EXERCISE:
Using the listing below, report all lines holding the word "pixels".
--- BEGIN RECORDED DATA ---
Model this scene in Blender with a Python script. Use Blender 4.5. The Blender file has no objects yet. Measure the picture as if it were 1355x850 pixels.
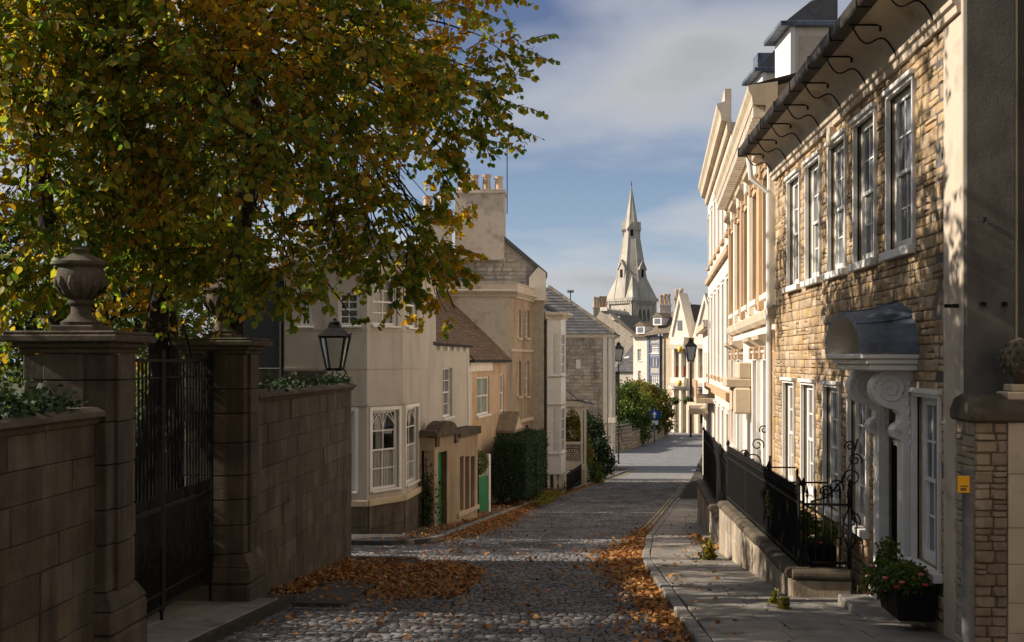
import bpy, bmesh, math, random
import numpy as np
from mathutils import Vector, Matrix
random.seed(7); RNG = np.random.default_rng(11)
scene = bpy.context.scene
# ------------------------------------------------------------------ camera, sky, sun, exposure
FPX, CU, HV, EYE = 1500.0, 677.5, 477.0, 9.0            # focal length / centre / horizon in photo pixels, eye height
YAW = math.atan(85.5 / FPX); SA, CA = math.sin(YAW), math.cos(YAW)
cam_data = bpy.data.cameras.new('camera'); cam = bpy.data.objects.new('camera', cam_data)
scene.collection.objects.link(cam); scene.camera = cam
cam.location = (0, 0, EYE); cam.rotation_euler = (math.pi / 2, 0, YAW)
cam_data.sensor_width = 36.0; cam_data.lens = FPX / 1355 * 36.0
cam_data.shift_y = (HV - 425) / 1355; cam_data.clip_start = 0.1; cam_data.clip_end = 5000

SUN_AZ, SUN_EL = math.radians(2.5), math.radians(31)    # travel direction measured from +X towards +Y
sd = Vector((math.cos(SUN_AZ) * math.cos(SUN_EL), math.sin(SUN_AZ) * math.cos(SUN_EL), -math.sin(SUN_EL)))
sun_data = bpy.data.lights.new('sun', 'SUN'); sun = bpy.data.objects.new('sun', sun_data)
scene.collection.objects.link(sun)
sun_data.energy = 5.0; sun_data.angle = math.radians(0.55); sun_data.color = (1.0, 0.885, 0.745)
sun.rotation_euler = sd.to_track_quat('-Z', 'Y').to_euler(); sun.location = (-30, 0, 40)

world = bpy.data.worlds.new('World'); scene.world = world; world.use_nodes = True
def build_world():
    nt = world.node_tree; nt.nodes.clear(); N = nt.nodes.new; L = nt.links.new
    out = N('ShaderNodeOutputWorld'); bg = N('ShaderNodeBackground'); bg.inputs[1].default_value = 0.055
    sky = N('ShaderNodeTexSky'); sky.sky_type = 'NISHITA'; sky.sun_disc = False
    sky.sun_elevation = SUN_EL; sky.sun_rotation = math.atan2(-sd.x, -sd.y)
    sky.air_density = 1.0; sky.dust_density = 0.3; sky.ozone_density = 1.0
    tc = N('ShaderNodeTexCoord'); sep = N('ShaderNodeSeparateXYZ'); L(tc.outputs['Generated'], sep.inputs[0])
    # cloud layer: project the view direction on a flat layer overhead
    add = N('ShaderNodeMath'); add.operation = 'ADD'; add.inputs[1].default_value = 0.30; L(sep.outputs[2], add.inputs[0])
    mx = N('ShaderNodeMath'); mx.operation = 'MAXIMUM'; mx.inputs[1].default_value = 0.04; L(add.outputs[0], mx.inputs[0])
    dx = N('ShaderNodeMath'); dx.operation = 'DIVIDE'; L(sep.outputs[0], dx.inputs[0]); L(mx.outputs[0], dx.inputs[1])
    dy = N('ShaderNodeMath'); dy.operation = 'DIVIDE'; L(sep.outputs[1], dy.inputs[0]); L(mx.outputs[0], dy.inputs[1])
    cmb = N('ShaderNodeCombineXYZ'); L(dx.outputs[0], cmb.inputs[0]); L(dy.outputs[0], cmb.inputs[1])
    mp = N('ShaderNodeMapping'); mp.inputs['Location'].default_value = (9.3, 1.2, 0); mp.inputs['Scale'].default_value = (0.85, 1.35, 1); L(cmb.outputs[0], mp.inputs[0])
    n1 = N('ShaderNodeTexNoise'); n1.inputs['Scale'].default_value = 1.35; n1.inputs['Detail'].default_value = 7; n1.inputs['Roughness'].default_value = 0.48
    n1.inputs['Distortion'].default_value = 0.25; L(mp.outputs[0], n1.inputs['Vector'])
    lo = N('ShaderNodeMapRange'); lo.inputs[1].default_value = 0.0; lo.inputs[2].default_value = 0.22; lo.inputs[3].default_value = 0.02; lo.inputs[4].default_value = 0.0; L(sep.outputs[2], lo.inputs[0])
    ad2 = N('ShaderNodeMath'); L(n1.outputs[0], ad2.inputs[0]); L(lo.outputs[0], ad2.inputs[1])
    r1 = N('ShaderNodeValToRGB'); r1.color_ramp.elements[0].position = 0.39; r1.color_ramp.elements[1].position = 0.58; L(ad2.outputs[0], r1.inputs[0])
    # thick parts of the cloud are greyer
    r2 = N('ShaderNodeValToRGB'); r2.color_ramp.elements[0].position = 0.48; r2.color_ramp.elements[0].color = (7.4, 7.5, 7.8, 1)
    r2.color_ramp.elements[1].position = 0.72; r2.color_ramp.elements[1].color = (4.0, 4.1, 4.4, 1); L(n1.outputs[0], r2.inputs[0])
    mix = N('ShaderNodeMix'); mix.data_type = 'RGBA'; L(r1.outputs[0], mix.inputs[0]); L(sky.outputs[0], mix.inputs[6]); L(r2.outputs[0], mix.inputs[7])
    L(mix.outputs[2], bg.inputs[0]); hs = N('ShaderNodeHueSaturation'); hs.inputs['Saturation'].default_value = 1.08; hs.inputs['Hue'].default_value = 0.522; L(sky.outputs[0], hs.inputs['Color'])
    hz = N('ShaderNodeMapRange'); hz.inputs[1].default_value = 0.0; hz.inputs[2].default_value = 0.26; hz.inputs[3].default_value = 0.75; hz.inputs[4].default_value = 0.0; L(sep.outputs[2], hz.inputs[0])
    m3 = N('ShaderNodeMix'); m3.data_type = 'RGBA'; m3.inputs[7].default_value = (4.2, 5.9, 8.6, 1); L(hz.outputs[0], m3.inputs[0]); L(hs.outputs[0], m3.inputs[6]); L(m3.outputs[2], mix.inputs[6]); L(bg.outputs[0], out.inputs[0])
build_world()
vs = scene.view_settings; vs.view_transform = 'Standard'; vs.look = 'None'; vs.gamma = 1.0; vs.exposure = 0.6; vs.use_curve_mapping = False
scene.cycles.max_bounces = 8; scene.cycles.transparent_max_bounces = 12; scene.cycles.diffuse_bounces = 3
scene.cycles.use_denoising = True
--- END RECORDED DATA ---
FULL SOLUTION:
Model this scene in Blender with a Python script. Use Blender 4.5. The Blender file has no objects yet. Measure the picture as if it were 1355x850 pixels.
FPX, CU, HV, EYE = 1500.0, 677.5, 477.0, 9.0            # focal length / centre / horizon in photo pixels, eye height